When she hides in the bathroom as a panda, she starts hitting herself. I didn't have the heart to copy down the words she used, but the scene goes on with her calling herself demeaning things, insisting somethings wrong with her. She cries and beats herself to try to stop crying, to try to stop feeling the way she is, even as she verbally assaults herself.
This is heartbreaking. On so many levels. The thing is that this sort of language and behavior doesn't come naturally. The words that Mei uses on herself are *learned*. A person doesn't say those sorts of things to themselves until someone else as said them first.
My daughter, my sweet 7yo, started hitting herself in the face, mimicking this scene. It's bad enough that even when she was 6, her father and I have had to curb the comments she brings home from school about how she's fat and needs to lose weight. (heck, my 10yo bean-pole of a son has said those same things, and we've had to talk to him, too). i had to sit down with her and tell her that NO ONE is allowed to hit her, that she should NEVER accept being hit, not even from herself. at freaking 7.
WTH is a child's show thinking it's ok to teach young girls that physical or verbal abuse is an acceptable way to treat themselves?

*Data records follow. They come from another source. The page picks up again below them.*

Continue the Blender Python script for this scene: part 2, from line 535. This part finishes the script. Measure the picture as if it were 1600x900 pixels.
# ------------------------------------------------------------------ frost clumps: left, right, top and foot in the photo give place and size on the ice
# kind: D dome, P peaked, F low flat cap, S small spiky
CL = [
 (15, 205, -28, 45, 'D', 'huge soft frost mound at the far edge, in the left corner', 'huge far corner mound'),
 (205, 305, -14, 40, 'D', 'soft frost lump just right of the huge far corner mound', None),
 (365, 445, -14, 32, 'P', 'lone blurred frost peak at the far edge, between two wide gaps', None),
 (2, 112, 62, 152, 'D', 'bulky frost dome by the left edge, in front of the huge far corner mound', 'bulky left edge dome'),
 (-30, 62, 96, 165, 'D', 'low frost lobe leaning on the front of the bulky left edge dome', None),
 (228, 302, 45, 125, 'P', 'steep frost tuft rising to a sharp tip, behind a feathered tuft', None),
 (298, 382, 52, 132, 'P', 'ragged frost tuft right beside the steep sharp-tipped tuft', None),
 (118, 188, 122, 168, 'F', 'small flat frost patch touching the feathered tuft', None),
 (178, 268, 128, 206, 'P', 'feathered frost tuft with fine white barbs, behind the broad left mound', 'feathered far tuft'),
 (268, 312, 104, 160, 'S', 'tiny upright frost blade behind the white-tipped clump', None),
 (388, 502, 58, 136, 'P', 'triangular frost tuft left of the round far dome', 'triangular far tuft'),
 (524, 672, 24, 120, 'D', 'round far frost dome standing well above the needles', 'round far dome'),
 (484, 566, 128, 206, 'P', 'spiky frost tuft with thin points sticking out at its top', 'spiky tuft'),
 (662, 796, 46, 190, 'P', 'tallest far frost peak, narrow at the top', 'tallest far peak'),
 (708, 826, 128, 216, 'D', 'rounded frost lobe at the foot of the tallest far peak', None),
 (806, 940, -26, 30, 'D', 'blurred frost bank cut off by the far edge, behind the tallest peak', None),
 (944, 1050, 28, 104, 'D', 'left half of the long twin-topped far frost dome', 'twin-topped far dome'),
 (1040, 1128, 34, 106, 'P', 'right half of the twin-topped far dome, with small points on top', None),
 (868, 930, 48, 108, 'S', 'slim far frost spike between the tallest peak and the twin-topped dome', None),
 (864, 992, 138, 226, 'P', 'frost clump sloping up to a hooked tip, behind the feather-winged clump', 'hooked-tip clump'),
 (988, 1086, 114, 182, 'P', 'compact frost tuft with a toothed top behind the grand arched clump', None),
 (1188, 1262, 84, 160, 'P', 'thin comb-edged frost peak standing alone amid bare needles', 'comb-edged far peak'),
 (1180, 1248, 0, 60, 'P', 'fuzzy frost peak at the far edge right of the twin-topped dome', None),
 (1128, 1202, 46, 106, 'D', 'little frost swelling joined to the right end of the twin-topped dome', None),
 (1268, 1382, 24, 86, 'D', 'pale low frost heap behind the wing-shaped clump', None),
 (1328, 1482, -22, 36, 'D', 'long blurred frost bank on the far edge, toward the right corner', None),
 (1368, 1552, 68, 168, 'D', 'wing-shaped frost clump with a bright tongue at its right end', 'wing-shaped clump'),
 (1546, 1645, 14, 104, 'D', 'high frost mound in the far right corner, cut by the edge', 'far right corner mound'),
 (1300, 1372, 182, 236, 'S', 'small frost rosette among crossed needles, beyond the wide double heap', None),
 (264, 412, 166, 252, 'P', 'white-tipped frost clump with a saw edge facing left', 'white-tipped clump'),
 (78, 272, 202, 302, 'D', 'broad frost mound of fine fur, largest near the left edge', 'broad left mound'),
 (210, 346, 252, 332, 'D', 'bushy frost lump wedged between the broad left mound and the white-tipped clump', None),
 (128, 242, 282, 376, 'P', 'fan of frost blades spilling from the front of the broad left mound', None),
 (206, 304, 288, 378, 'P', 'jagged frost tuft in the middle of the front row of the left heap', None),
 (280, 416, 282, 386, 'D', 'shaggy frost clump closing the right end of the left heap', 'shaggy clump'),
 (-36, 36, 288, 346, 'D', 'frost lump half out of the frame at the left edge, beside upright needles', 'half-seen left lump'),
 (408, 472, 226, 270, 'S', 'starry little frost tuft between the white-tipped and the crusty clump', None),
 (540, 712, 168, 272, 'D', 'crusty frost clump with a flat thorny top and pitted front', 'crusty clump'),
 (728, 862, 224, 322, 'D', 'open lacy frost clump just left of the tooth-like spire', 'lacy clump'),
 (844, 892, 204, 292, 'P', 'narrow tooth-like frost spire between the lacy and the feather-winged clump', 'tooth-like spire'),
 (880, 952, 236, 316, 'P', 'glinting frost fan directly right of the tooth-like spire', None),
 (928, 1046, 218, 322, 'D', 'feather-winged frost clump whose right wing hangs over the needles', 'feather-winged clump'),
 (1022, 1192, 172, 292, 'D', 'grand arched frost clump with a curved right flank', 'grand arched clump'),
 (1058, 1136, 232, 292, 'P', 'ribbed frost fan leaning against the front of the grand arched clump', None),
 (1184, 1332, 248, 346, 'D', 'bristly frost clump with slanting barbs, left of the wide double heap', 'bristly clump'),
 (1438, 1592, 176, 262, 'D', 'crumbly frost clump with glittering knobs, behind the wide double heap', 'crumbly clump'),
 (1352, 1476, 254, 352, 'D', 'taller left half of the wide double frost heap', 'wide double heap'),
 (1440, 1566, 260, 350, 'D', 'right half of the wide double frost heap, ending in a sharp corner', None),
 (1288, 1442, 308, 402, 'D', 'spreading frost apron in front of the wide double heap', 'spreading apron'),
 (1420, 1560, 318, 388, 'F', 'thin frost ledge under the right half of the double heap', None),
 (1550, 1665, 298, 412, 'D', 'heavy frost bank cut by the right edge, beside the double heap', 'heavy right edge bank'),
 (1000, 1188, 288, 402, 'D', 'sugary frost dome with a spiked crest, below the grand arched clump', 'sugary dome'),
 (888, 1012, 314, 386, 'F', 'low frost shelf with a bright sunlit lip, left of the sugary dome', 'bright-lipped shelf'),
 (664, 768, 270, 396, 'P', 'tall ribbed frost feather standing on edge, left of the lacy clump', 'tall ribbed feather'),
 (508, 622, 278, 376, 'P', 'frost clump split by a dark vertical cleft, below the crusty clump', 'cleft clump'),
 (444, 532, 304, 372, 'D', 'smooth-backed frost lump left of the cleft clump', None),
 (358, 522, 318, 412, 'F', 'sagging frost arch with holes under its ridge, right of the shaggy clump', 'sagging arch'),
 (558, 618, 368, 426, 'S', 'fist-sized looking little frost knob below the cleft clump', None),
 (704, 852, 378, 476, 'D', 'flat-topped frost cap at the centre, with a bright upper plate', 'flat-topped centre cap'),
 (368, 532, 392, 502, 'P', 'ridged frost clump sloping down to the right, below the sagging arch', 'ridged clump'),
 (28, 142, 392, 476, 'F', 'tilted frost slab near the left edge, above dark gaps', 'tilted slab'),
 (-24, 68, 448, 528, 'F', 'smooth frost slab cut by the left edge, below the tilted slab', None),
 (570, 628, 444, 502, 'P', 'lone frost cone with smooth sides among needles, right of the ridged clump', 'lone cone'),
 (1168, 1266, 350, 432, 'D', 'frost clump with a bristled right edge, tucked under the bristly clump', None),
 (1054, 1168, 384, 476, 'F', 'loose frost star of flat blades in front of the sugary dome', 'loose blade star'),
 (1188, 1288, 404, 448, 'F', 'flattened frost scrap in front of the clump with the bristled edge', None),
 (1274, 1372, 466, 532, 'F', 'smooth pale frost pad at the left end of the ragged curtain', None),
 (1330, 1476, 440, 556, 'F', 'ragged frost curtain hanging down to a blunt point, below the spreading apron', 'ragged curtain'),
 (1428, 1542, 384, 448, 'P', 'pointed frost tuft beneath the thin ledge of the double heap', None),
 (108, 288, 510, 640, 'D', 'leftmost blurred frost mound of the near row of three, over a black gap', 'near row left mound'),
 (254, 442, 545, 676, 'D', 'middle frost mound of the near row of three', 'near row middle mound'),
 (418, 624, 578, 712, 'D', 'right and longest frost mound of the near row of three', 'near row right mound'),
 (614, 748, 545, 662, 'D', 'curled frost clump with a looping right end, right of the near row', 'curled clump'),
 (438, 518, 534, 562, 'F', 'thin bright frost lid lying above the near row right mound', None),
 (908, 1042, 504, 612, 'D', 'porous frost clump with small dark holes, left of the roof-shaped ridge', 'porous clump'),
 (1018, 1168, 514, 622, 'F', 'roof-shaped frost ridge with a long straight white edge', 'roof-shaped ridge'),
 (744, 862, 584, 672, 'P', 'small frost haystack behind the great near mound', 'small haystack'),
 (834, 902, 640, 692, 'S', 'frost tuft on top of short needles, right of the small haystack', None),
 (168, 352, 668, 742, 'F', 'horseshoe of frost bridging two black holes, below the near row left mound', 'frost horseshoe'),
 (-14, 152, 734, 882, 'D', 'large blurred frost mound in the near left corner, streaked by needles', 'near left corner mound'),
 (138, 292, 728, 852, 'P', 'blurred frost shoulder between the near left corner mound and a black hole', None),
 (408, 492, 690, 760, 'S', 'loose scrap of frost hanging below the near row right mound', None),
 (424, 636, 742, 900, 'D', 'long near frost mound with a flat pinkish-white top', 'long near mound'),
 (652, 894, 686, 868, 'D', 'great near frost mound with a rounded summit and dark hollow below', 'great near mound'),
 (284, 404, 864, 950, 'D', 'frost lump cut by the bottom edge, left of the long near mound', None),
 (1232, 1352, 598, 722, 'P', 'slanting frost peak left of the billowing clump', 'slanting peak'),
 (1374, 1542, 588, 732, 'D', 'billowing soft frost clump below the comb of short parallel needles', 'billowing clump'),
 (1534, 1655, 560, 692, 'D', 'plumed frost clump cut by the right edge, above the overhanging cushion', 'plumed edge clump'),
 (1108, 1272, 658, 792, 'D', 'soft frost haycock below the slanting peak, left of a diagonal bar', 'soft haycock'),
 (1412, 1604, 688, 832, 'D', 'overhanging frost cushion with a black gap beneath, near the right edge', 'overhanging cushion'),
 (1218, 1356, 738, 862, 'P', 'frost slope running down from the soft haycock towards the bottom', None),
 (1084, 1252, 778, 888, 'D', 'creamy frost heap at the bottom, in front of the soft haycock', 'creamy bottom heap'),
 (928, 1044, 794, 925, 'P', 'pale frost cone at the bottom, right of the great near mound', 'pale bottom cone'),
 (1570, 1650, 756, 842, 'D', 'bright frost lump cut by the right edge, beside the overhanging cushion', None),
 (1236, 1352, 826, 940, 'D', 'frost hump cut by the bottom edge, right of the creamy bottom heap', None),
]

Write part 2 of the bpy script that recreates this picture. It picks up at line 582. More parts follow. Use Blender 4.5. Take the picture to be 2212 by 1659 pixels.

On a deeper side, though, is the fact that the words she uses... I'm sorry, but every scene where she hits herself, and the dialogue she uses - if you put an adult in the scene and have the words come from the adult's mouth, and the hits from the adult's hand, not a word of it, not a moment of it would be out of place. Those scenes are the scenes that come after an abuser has abused their victim, and are assaulting them while telling them to shut up, to stop crying, to not let anyone know. To repress the emotions about it. Every last damn word.
And my daughter then mimicked it.
So, yeah. Those are the 3 main things that I feel strongly about. This could have been a really great movie. it's cute, it's funny. But the undertones of pedophilia and abuse just are too much for me to accept.
Thank you for sharing this, particularly your personal experiences with your kids.